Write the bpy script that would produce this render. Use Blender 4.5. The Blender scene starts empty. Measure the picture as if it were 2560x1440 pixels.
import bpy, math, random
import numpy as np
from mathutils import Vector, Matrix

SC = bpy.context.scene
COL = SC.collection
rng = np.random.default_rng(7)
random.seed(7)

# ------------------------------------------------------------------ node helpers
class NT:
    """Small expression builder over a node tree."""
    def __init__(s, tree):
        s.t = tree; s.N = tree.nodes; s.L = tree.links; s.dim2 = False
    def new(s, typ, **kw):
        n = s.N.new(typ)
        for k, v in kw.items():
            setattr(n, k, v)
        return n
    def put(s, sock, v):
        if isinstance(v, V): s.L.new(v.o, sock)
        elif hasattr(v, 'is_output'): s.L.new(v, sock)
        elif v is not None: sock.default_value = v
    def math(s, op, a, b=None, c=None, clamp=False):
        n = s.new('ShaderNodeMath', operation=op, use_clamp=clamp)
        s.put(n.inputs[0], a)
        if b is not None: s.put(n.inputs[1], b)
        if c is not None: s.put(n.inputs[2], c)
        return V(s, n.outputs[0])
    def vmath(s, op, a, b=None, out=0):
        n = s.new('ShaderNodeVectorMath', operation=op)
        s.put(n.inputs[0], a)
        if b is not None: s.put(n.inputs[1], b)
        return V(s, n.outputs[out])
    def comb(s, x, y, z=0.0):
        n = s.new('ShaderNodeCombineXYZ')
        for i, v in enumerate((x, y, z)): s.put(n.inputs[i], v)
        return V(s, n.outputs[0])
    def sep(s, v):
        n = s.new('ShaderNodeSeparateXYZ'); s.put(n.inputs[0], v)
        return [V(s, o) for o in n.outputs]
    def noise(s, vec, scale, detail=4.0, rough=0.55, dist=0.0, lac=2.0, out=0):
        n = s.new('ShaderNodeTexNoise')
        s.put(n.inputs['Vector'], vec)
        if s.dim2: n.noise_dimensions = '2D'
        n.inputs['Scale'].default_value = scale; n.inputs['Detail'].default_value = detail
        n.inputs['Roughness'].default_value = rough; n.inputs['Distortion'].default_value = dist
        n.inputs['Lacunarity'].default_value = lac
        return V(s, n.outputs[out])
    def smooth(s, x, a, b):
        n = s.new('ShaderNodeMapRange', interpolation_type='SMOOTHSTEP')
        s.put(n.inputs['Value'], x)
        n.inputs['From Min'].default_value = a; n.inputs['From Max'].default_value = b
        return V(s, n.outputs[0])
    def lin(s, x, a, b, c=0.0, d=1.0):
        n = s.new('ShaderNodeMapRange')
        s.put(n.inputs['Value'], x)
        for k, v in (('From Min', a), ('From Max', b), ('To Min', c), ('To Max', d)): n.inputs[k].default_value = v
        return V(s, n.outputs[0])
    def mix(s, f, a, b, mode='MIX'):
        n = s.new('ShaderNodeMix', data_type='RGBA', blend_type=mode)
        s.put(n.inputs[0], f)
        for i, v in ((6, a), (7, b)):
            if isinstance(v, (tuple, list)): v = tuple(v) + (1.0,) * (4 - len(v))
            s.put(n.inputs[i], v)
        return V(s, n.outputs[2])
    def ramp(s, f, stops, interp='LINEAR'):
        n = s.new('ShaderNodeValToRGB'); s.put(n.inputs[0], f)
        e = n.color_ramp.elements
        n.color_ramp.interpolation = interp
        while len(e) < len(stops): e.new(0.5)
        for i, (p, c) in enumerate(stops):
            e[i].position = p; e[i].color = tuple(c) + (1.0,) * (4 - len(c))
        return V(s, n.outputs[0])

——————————

**Short problem:** Write out exactly, please, the lines beginning at the start of the material and ending with the line that holds "random.seed(7)", both included.

**Task output:**
Write the bpy script that would produce this render. Use Blender 4.5. The Blender scene starts empty. Measure the picture as if it were 2560x1440 pixels.
import bpy, math, random
import numpy as np
from mathutils import Vector, Matrix

SC = bpy.context.scene
COL = SC.collection
rng = np.random.default_rng(7)
random.seed(7)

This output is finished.